The Bulldogs completed the tight-rope act with a 49-43 victory.
The Raiders out-rebounded the Bulldogs. Both teams shot 37.5 percent from the floor and while Harding’s marquee players didn’t have their best games, neither did Garfield Heights.
“One thing I’ll give my guys a ton of credit for is we didn’t shoot the ball well and we still guarded our butts off,” Harding coach Andy Vlajkovich said. “That’s a sign of a mature basketball team. When 16- to 17-year-olds don’t make shots, they typically stop guarding and our guys didn’t do that.
“They did everything they could to try and win the game,” Vlajkovich said.
Garfield Heights (20-4) boasts four Division I college basketball commits on its roster and another prospect who is uncommitted. There’s Frankie Hughes (Louisville), Willie Jackson (Missouri), Marreon Jackson (Toledo) and Braun Hartfield (Youngstown State). All but Hughes were held to single digits. Hughes scored 10 points.
It was the uncommitted, yet highly-respected junior shooting guard Shawn Christian who was the x-factor. He was 5-for-7 from beyond the arc in a 23-point performance for the Bulldogs.
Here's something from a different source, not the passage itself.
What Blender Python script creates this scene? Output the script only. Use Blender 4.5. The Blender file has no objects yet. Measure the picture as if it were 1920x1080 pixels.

Harding’s prominent prospect, junior Derek Culver, acquitted himself well while matched up with Jackson. He finished with 16 points and 12 rebounds and was the go-to guy on offense for the Raiders.
“I didn’t know I was going to get the ball as much as I did, and honestly, it’s the last thing I could have cared about,” Culver said. “I cared about getting this win as a collective group and we fell short tonight, but I’m proud of us.”
Shakem Johnson also had a double-double with 13 points and 12 rebounds. Garfield Heights can live with Culver’s numbers, because the Bulldogs met their defensive goal of stopping point guard Gabe Simpson. He was 2-for-12 from the floor and finished with five points.
“To us, [Simpson] is their best player. I think they ran a lot of stuff for him,” Garfield Heights coach Sonny Johnson said. “He changes pace well, he scores, he gets the big guys easy layups and a big part of what we wanted to do was contain him.”
Harding (23-4) trailed just 41-39 after three quarters, but didn’t score in the fourth until Lynn Bowden got a layup with 3:43 left. Johnson got Harding within two points of tying the game with a minute to play, but the Raiders did not score again.
Both teams were content to play slow to close out the game. Garfield Heights wanted to burn clock and Harding wanted the game to stay close.
“I feel better with three minutes down four than I do with three minutes down eight and you have to over-extend it,” Vlajkovich said. “We tried to keep it [slow] because we felt we were within striking distance.”
Garfield had two more perfect trips to the line in the final minute to seal the win.